◆ **WHAT IS NEEDED**:
Below are some records; retype all of them exactly.

--- Start of ENTRIES SUPPLIED ---

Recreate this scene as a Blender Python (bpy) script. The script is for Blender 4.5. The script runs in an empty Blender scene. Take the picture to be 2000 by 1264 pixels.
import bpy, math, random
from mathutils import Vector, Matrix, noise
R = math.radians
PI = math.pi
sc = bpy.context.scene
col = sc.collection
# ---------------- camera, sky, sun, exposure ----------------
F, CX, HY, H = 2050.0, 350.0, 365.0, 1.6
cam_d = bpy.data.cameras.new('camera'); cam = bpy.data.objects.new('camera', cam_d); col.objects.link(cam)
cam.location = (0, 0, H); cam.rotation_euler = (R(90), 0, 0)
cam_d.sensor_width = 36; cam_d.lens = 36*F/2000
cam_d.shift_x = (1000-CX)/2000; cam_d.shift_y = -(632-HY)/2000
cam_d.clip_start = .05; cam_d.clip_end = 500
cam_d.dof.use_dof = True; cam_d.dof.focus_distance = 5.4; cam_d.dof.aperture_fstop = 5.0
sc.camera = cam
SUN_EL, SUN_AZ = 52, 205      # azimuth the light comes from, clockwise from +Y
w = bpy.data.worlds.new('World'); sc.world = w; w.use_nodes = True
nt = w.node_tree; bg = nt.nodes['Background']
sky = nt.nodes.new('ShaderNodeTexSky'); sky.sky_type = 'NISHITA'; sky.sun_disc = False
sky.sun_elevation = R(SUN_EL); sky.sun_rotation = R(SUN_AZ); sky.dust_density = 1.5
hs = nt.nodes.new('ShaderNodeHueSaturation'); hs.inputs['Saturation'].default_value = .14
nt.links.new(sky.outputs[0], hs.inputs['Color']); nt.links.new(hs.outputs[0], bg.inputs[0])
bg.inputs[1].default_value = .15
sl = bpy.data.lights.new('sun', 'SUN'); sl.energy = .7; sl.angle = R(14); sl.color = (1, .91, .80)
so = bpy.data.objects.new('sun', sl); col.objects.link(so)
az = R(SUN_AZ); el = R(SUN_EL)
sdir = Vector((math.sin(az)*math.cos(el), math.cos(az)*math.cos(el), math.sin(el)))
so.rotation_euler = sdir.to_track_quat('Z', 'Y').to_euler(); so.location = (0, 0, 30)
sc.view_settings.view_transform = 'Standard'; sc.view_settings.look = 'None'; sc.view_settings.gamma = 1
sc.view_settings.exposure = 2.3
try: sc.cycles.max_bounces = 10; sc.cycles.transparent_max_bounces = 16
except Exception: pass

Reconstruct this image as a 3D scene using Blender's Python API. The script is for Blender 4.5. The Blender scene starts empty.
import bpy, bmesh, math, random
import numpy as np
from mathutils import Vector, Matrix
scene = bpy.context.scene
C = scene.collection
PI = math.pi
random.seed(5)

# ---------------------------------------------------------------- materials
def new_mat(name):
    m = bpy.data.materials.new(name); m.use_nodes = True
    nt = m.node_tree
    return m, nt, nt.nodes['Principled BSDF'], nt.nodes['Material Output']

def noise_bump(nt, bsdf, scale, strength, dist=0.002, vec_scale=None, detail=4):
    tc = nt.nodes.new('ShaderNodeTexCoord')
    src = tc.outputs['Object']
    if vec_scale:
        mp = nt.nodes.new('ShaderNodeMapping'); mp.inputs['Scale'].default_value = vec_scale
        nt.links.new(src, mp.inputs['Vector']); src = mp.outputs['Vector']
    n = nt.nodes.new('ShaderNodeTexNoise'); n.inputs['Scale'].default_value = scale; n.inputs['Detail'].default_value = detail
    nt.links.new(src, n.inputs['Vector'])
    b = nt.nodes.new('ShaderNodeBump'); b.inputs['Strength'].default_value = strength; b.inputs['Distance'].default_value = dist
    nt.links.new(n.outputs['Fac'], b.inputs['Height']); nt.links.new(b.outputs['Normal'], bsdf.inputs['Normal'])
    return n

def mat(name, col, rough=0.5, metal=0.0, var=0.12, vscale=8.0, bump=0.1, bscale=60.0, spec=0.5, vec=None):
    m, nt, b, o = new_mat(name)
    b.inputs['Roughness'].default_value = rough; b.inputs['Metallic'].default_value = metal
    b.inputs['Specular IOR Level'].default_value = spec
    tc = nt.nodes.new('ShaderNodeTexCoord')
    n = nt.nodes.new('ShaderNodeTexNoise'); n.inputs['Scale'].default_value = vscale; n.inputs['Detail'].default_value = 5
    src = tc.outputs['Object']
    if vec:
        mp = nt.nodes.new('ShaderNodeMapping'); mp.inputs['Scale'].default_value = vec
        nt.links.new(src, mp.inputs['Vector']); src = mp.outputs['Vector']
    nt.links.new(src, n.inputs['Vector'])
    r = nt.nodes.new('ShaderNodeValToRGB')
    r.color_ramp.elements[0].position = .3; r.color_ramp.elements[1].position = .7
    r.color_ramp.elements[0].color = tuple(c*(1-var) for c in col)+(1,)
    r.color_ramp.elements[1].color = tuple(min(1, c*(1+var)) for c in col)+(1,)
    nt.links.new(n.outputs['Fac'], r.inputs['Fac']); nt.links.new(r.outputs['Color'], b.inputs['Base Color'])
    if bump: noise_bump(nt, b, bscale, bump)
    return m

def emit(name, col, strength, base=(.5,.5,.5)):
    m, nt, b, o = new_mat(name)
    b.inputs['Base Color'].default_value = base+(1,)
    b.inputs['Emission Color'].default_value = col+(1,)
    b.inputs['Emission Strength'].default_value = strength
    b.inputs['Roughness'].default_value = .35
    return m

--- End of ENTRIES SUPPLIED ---

◆ **REPLY TO THE TASK**:
Recreate this scene as a Blender Python (bpy) script. The script is for Blender 4.5. The script runs in an empty Blender scene. Take the picture to be 2000 by 1264 pixels.
import bpy, math, random
from mathutils import Vector, Matrix, noise
R = math.radians
PI = math.pi
sc = bpy.context.scene
col = sc.collection
# ---------------- camera, sky, sun, exposure ----------------
F, CX, HY, H = 2050.0, 350.0, 365.0, 1.6
cam_d = bpy.data.cameras.new('camera'); cam = bpy.data.objects.new('camera', cam_d); col.objects.link(cam)
cam.location = (0, 0, H); cam.rotation_euler = (R(90), 0, 0)
cam_d.sensor_width = 36; cam_d.lens = 36*F/2000
cam_d.shift_x = (1000-CX)/2000; cam_d.shift_y = -(632-HY)/2000
cam_d.clip_start = .05; cam_d.clip_end = 500
cam_d.dof.use_dof = True; cam_d.dof.focus_distance = 5.4; cam_d.dof.aperture_fstop = 5.0
sc.camera = cam
SUN_EL, SUN_AZ = 52, 205      # azimuth the light comes from, clockwise from +Y
w = bpy.data.worlds.new('World'); sc.world = w; w.use_nodes = True
nt = w.node_tree; bg = nt.nodes['Background']
sky = nt.nodes.new('ShaderNodeTexSky'); sky.sky_type = 'NISHITA'; sky.sun_disc = False
sky.sun_elevation = R(SUN_EL); sky.sun_rotation = R(SUN_AZ); sky.dust_density = 1.5
hs = nt.nodes.new('ShaderNodeHueSaturation'); hs.inputs['Saturation'].default_value = .14
nt.links.new(sky.outputs[0], hs.inputs['Color']); nt.links.new(hs.outputs[0], bg.inputs[0])
bg.inputs[1].default_value = .15
sl = bpy.data.lights.new('sun', 'SUN'); sl.energy = .7; sl.angle = R(14); sl.color = (1, .91, .80)
so = bpy.data.objects.new('sun', sl); col.objects.link(so)
az = R(SUN_AZ); el = R(SUN_EL)
sdir = Vector((math.sin(az)*math.cos(el), math.cos(az)*math.cos(el), math.sin(el)))
so.rotation_euler = sdir.to_track_quat('Z', 'Y').to_euler(); so.location = (0, 0, 30)
sc.view_settings.view_transform = 'Standard'; sc.view_settings.look = 'None'; sc.view_settings.gamma = 1
sc.view_settings.exposure = 2.3
try: sc.cycles.max_bounces = 10; sc.cycles.transparent_max_bounces = 16
except Exception: pass

Reconstruct this image as a 3D scene using Blender's Python API. The script is for Blender 4.5. The Blender scene starts empty.
import bpy, bmesh, math, random
import numpy as np
from mathutils import Vector, Matrix
scene = bpy.context.scene
C = scene.collection
PI = math.pi
random.seed(5)

# ---------------------------------------------------------------- materials
def new_mat(name):
    m = bpy.data.materials.new(name); m.use_nodes = True
    nt = m.node_tree
    return m, nt, nt.nodes['Principled BSDF'], nt.nodes['Material Output']

def noise_bump(nt, bsdf, scale, strength, dist=0.002, vec_scale=None, detail=4):
    tc = nt.nodes.new('ShaderNodeTexCoord')
    src = tc.outputs['Object']
    if vec_scale:
        mp = nt.nodes.new('ShaderNodeMapping'); mp.inputs['Scale'].default_value = vec_scale
        nt.links.new(src, mp.inputs['Vector']); src = mp.outputs['Vector']
    n = nt.nodes.new('ShaderNodeTexNoise'); n.inputs['Scale'].default_value = scale; n.inputs['Detail'].default_value = detail
    nt.links.new(src, n.inputs['Vector'])
    b = nt.nodes.new('ShaderNodeBump'); b.inputs['Strength'].default_value = strength; b.inputs['Distance'].default_value = dist
    nt.links.new(n.outputs['Fac'], b.inputs['Height']); nt.links.new(b.outputs['Normal'], bsdf.inputs['Normal'])
    return n

def mat(name, col, rough=0.5, metal=0.0, var=0.12, vscale=8.0, bump=0.1, bscale=60.0, spec=0.5, vec=None):
    m, nt, b, o = new_mat(name)
    b.inputs['Roughness'].default_value = rough; b.inputs['Metallic'].default_value = metal
    b.inputs['Specular IOR Level'].default_value = spec
    tc = nt.nodes.new('ShaderNodeTexCoord')
    n = nt.nodes.new('ShaderNodeTexNoise'); n.inputs['Scale'].default_value = vscale; n.inputs['Detail'].default_value = 5
    src = tc.outputs['Object']
    if vec:
        mp = nt.nodes.new('ShaderNodeMapping'); mp.inputs['Scale'].default_value = vec
        nt.links.new(src, mp.inputs['Vector']); src = mp.outputs['Vector']
    nt.links.new(src, n.inputs['Vector'])
    r = nt.nodes.new('ShaderNodeValToRGB')
    r.color_ramp.elements[0].position = .3; r.color_ramp.elements[1].position = .7
    r.color_ramp.elements[0].color = tuple(c*(1-var) for c in col)+(1,)
    r.color_ramp.elements[1].color = tuple(min(1, c*(1+var)) for c in col)+(1,)
    nt.links.new(n.outputs['Fac'], r.inputs['Fac']); nt.links.new(r.outputs['Color'], b.inputs['Base Color'])
    if bump: noise_bump(nt, b, bscale, bump)
    return m

def emit(name, col, strength, base=(.5,.5,.5)):
    m, nt, b, o = new_mat(name)
    b.inputs['Base Color'].default_value = base+(1,)
    b.inputs['Emission Color'].default_value = col+(1,)
    b.inputs['Emission Strength'].default_value = strength
    b.inputs['Roughness'].default_value = .35
    return m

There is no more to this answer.